Mark-to-Market Explained for Futures Traders
Mark-to-market is the daily process that updates your futures account balance based on settlement prices, and if you do not understand mark-to-market, you do not understand how your real P&L is calculated.
What Mark-to-Market Actually Means
Futures are settled every single trading day. The exchange takes the settlement price, compares it to your entry or prior settlement, and adjusts your balance—credit if you made money, debit if you didn’t. This is how futures stay cash-settled day by day instead of at the end of the contract.
If this sounds similar to margin requirements, it’s because mark-to-market is one of the reasons margin exists at all.

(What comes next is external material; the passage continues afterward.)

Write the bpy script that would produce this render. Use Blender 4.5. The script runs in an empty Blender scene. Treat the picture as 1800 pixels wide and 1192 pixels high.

Why Futures Use Mark-to-Market
The exchange wants zero credit risk. They do not want traders holding losing positions they cannot pay for. Daily settlement keeps the system clean and ensures losses are realized immediately.
Benefits (for the exchange, not you)
- Losses are settled daily, not at expiration.
- Everyone’s account equity is always up to date.
- No one can “run away” from losses by holding to expiry.
- Margin calls happen the moment your equity drops too far.
How Daily P&L Is Calculated
The formula is simple, and you better know it cold:
Daily P&L = (Settlement Price Today − Settlement Price Yesterday) × Contract Value per Point
That contract value comes from your tick/point structure. If you forgot that, go refresh with ticks, points, and dollar value.
Example: Mark-to-Market in Action
Say you’re long one ES contract:
| Day | Settlement Price | Change | Daily P&L |
|---|---|---|---|
| Day 1 | 4800.00 | – | – |
| Day 2 | 4806.00 | +6 | + $300 |
| Day 3 | 4799.50 | -6.5 | - $325 |
Your account goes up $300 after Day 2, then down $325 after Day 3. You never closed the trade—mark-to-market handles the adjustments anyway.
How Mark-to-Market Impacts Your Margin
Daily losses reduce your account equity. If those losses drop you below maintenance margin, you get flagged. Keep pushing it and you’ll trigger a margin call and possibly get force-liquidated.
Key consequences
- Your position can stay open, but your cash cannot dip below minimum requirements.
- Even a strong long-term idea gets killed if daily swings crush your margin.
- Your broker doesn’t care about your conviction—only your equity.
The Bottom Line
Mark-to-market is the backbone of futures accounting. It updates your balance daily, decides when margin calls hit, and keeps the entire system solvent. If you want to trade futures seriously, you track settlement prices and stay well above margin limits—because mark-to-market doesn’t care about your plans, it only cares about math.